Французский символизм, родоначальник всего символизма, как школы, выдвинул на передний план чисто литературные задачи, свободный стих, более своеобразный и зыбкий слог, метафору, вознесенную превыше всего, и пресловутую «теорию соответствий». Последнее выдает с головой его не романскую и следовательно не национальную, наносную почву. Романский дух слишком любит стихию света, разделяющего предметы, четко вырисовывающего линию; эта же символическая слиянность всех образов и вещей, изменчивость их облика, могла родиться только в туманной мгле германских лесов. Мистик сказал бы, что символизм во Франции был прямым последствием Седана. Но, наряду с этим, он вскрыл во французской литературе аристократическую жажду редкого и труднодостижимою и таким образом спас ее от угрожавшего ей вульгарного натурализма.

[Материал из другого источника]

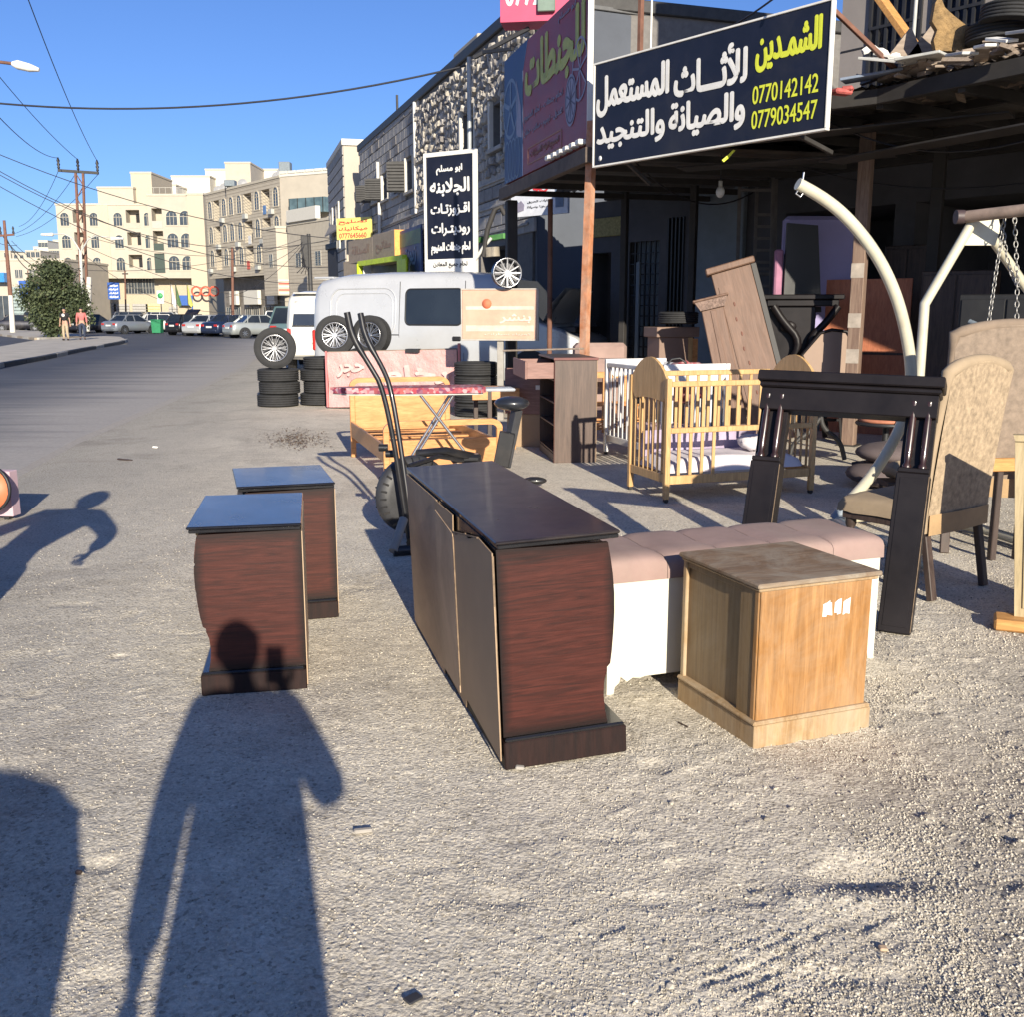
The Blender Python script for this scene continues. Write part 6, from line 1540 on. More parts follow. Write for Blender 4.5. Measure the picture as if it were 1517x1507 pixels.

Мы, русские, не можем не считаться с французским символизмом, хотя бы уже потому, что новое течение, о котором я говорил выше, отдает решительное предпочтение романскому духу перед германским. Подобно тому, как французы искали новый, более свободный стих, акмеисты стремятся разбивать оковы метра пропуском слогов, более, чем когда либо, вольной перестановкой ударений, и уже есть стихотворения, написанные по вновь продуманной силлабической системе стихосложения. Головокружительность символических метафор приучила их к смелым поворотам мысли; зыбкость слов, к которым они прислушались, побудила искать в живой народной речи новых — с более устойчивым содержанием; и светлая ирония, не подрывающая корней нашей веры, — ирония, которая не могла не проявляться хоть изредка у романских писателей, — стала теперь на место той безнадежной немецкой серьезности, которую так возлелеяли наши символисты. Наконец, высоко ценя символистов за то, что они указали нам на значение в искусстве символа, мы не согласны приносить ему в жертву прочих способов поэтического воздействия и ищем их полной согласованности. Этим мы отвечаем на вопрос о сравнительной «прекрасной трудности» двух течений: акмеистом труднее быть, чем символистом, как труднее построить собор, чем башню. А один из принципов нового направления — всегда идти по линии наибольшего сопротивления.